------ RAW DATA ------
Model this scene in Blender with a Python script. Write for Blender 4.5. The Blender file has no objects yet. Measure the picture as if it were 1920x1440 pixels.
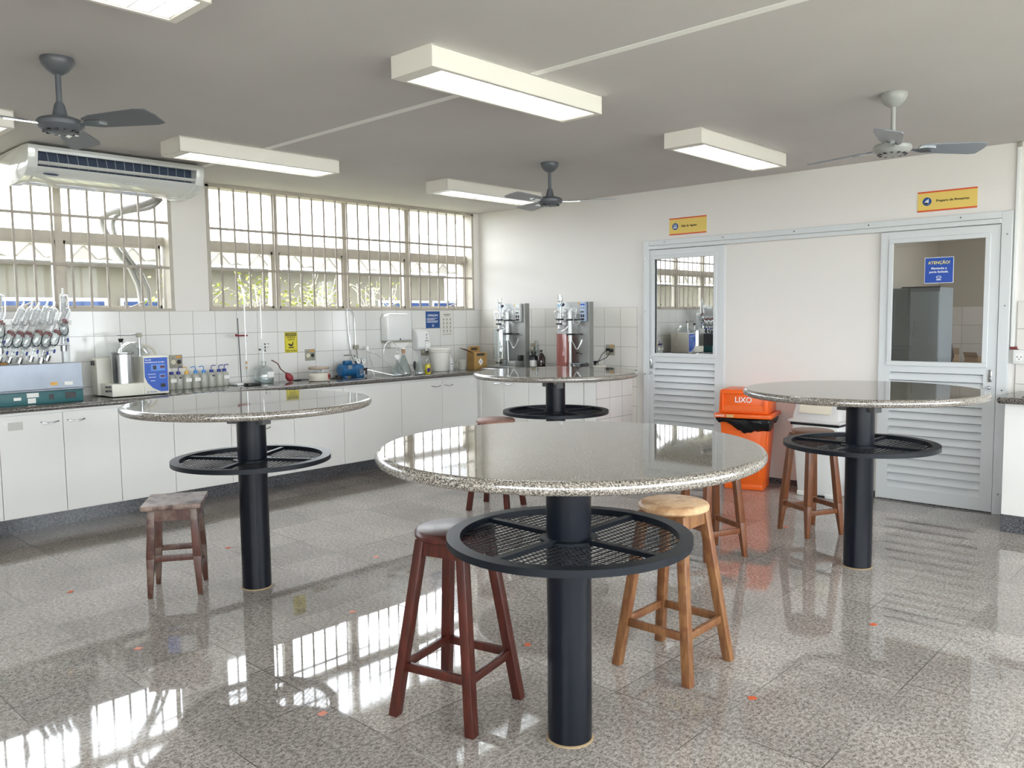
import bpy, bmesh, math, random
from mathutils import Vector, Matrix
random.seed(7)
PI = math.pi
SC = bpy.context.scene
COL = SC.collection

# ------------------------------------------------------------------ camera, world, exposure
def setup_camera():
    yaw, pitch, roll = -0.75111, -0.08143, -0.01204
    f = Vector((math.sin(yaw)*math.cos(pitch), math.cos(yaw)*math.cos(pitch), math.sin(pitch)))
    r = Vector((math.cos(yaw), -math.sin(yaw), 0)); u = r.cross(f)
    r2 = r*math.cos(roll) + u*math.sin(roll); u2 = -r*math.sin(roll) + u*math.cos(roll)
    m = Matrix((r2, u2, -f)).transposed().to_4x4()
    m.translation = Vector((6.7333, -6.6835, 1.4636))
    cd = bpy.data.cameras.new('camera'); co = bpy.data.objects.new('camera', cd); COL.objects.link(co)
    co.matrix_world = m
    cd.sensor_width = 36; cd.lens = 1543.7/1920*36; cd.clip_start = .05; cd.clip_end = 200
    SC.camera = co
setup_camera()

w = bpy.data.worlds.new('world'); SC.world = w; w.use_nodes = True
bg = w.node_tree.nodes['Background']
bg.inputs[0].default_value = (0.90, 0.93, 1.0, 1); bg.inputs[1].default_value = 2.9
SC.view_settings.view_transform = 'Standard'; SC.view_settings.look = 'None'
SC.view_settings.exposure = 2.22; SC.view_settings.gamma = 1; SC.view_settings.use_curve_mapping = False
SC.cycles.use_denoising = True; SC.cycles.max_bounces = 10; SC.cycles.diffuse_bounces = 5
SC.cycles.transparent_max_bounces = 24; SC.cycles.sample_clamp_indirect = 8
SC.cycles.caustics_reflective = False; SC.cycles.caustics_refractive = False

def portal(name, loc, rot, sx, sy):
    l = bpy.data.lights.new(name, 'AREA'); l.shape = 'RECTANGLE'; l.size = sx; l.size_y = sy
    l.cycles.is_portal = True
    o = bpy.data.objects.new(name, l); COL.objects.link(o); o.location = loc; o.rotation_euler = rot
portal('window_portal', (-.2, -3.4, 2.08), (0, -PI/2, 0), 1.15, 6.9)
portal('window_portal', (8.78, -4.7, 1.55), (0, PI/2, 0), 2.05, 7.9)
portal('window_portal', (6.85, -9.2, 1.7), (PI/2, 0, 0), 3.2, 1.7)
portal('window_portal', (5.75, 1.8, 1.7), (0, PI/2, 0), 1.3, .6)
sun = bpy.data.lights.new('sun', 'SUN'); sun.energy = 1.1; sun.angle = math.radians(3); sun.color = (1, .96, .93)
so = bpy.data.objects.new('sun', sun); COL.objects.link(so)
so.rotation_euler = Vector((-.42, .22, -1.0)).to_track_quat('-Z', 'Y').to_euler()
LAMP_STRENGTH = 3.2

# ------------------------------------------------------------------ materials
MATS = {}
def srgb(c):
    if isinstance(c, str):
        c = [int(c[i:i+2], 16)/255 for i in (0, 2, 4)]
    return tuple((x/12.92 if x <= .04045 else ((x+.055)/1.055)**2.4) for x in c) + (1,)
def mat(name, col, rough=.5, metal=0, spec=.5, coat=0, bump=0, bscale=40, var=0, vscale=8, alpha=1, emit=None, es=0, trans=0):
    if name in MATS: return MATS[name]
    m = bpy.data.materials.new(name); m.use_nodes = True; MATS[name] = m
    nt = m.node_tree; b = nt.nodes['Principled BSDF']
    b.inputs['Base Color'].default_value = srgb(col); b.inputs['Roughness'].default_value = rough
    b.inputs['Metallic'].default_value = metal; b.inputs['Specular IOR Level'].default_value = spec
    b.inputs['Coat Weight'].default_value = coat; b.inputs['Coat Roughness'].default_value = .04
    b.inputs['Alpha'].default_value = alpha
    if emit: b.inputs['Emission Color'].default_value = srgb(emit); b.inputs['Emission Strength'].default_value = es
    if var or bump:
        tc = nt.nodes.new('ShaderNodeTexCoord')
        if var:
            n = nt.nodes.new('ShaderNodeTexNoise'); n.inputs['Scale'].default_value = vscale; n.inputs['Detail'].default_value = 5
            nt.links.new(tc.outputs['Object'], n.inputs['Vector'])
            hs = nt.nodes.new('ShaderNodeHueSaturation'); hs.inputs['Color'].default_value = srgb(col)
            mr = nt.nodes.new('ShaderNodeMapRange'); mr.inputs[1].default_value = .3; mr.inputs[2].default_value = .7
            mr.inputs[3].default_value = 1-var; mr.inputs[4].default_value = 1+var
            nt.links.new(n.outputs['Fac'], mr.inputs[0]); nt.links.new(mr.outputs[0], hs.inputs['Value'])
            nt.links.new(hs.outputs[0], b.inputs['Base Color'])
        if bump:
            n = nt.nodes.new('ShaderNodeTexNoise'); n.inputs['Scale'].default_value = bscale; n.inputs['Detail'].default_value = 4
            nt.links.new(tc.outputs['Object'], n.inputs['Vector'])
            bp = nt.nodes.new('ShaderNodeBump'); bp.inputs['Strength'].default_value = bump; bp.inputs['Distance'].default_value = .01
            nt.links.new(n.outputs['Fac'], bp.inputs['Height']); nt.links.new(bp.outputs[0], b.inputs['Normal'])
    return m
def glassy(name, col='ffffff', refl=.12, edge=.75, rough=.02, body=0, bodycol='e8ecec'):
    """thin glass: transparent pane or wall with reflections growing at grazing angles"""
    m = bpy.data.materials.new(name); m.use_nodes = True; nt = m.node_tree; nt.nodes.clear(); MATS[name] = m
    out = nt.nodes.new('ShaderNodeOutputMaterial'); tr = nt.nodes.new('ShaderNodeBsdfTransparent'); gl = nt.nodes.new('ShaderNodeBsdfGlossy')
    tr.inputs[0].default_value = srgb(col); gl.inputs['Roughness'].default_value = rough
    lw = nt.nodes.new('ShaderNodeLayerWeight'); lw.inputs['Blend'].default_value = .35
    mr = nt.nodes.new('ShaderNodeMapRange'); mr.inputs[3].default_value = refl; mr.inputs[4].default_value = edge
    mx = nt.nodes.new('ShaderNodeMixShader')
    nt.links.new(lw.outputs['Facing'], mr.inputs[0]); nt.links.new(mr.outputs[0], mx.inputs[0])
    last = tr.outputs[0]
    if body:
        df = nt.nodes.new('ShaderNodeBsdfTranslucent'); d2 = nt.nodes.new('ShaderNodeBsdfDiffuse')
        df.inputs[0].default_value = srgb(bodycol); d2.inputs[0].default_value = srgb(bodycol)
        m3 = nt.nodes.new('ShaderNodeMixShader'); m3.inputs[0].default_value = .6
        nt.links.new(df.outputs[0], m3.inputs[1]); nt.links.new(d2.outputs[0], m3.inputs[2])
        m2 = nt.nodes.new('ShaderNodeMixShader'); m2.inputs[0].default_value = body
        nt.links.new(tr.outputs[0], m2.inputs[1]); nt.links.new(m3.outputs[0], m2.inputs[2]); last = m2.outputs[0]
    nt.links.new(last, mx.inputs[1]); nt.links.new(gl.outputs[0], mx.inputs[2]); nt.links.new(mx.outputs[0], out.inputs[0])
    return m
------
• EXERCISE TASK:
Repeat the listing above exactly from its first line to the line containing "COL = SC.collection", both included, and omit the pictures.

• ANSWER IN FULL:
Model this scene in Blender with a Python script. Write for Blender 4.5. The Blender file has no objects yet. Measure the picture as if it were 1920x1440 pixels.
import bpy, bmesh, math, random
from mathutils import Vector, Matrix
random.seed(7)
PI = math.pi
SC = bpy.context.scene
COL = SC.collection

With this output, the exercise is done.